Posted Jul 22, 2004 23:09 UTC (Thu) by nobrowser (guest, #21196) [Link]

Most Debian users build their own kernels anyway, I bet.

No preemption in Debian as of 2.6.17-2-k7

Posted Aug 26, 2006 11:17 UTC (Sat) by midg3t (guest, #30998) [Link]

For anyone trawling the archives, preemption is disabled as of 2.6.17-2 (for the -k7 kernel, at least):

$ grep PREEMPT /boot/config-2.6.17-2-k7
CONFIG_PREEMPT_NONE=y
# CONFIG_PREEMPT_VOLUNTARY is not set
# CONFIG_PREEMPT is not set
# CONFIG_PREEMPT_BKL is not set

Addressing latency problems in 2.6

Posted Jul 27, 2004 22:57 UTC (Tue) by simlo (subscriber, #10866) [Link]

Why isn't spinlocks turned into real mutexes such they don't prevent
preemtion in general but only other threads from entering the protected area?
That way subsystem like ReifersFS or the console driver is not blocking the
whole system but only those threads/processes calling into those things. The multimedia players will still get scheduled if it has higher priority and don't enter those areas. Just as it would in a SMP machine on another CPU.

Addressing latency problems in 2.6

Posted Jul 31, 2004 4:28 UTC (Sat) by rlrevell (guest, #23596) [Link]

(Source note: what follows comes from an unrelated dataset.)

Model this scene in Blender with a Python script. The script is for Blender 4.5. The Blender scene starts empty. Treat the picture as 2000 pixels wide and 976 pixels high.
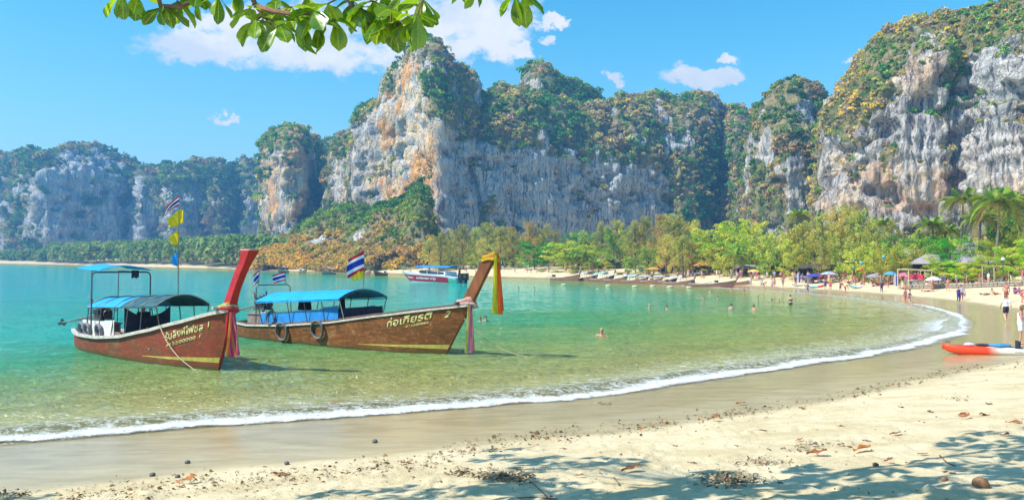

Because of the Big Kernel Lock, aka BKL. This was created as a way for the lazy to make old code 'SMP-safe' without having to implement proper, fine grained locking. This is a global lock, which differs from a spinlock in that it's recorsive and you can sleep while holding it. Unfortunately it disables preemption!

The problem with a facility like this is people will abuse it, because it's the easiest way to implement locking in your code, and before the kernel became preemptible, there was no cost to using the BKL vs. a proper lock on a UP. Many would have you think that the BKL is mostly a thing of the past, but it is still used, for example by ReiserFS for *all write locking*!

Many of the latency issues that have been eliminated recently in 2.6 involved eliminating or minimizing uses of the BKL. It has been suggested that the best way for a newbie to get up to speed on kernel hacking is to find a use of the BKL and replace it with a proper lock. Quoth Uresh Vahalia:

"System performance depends greatly on the locking granularity".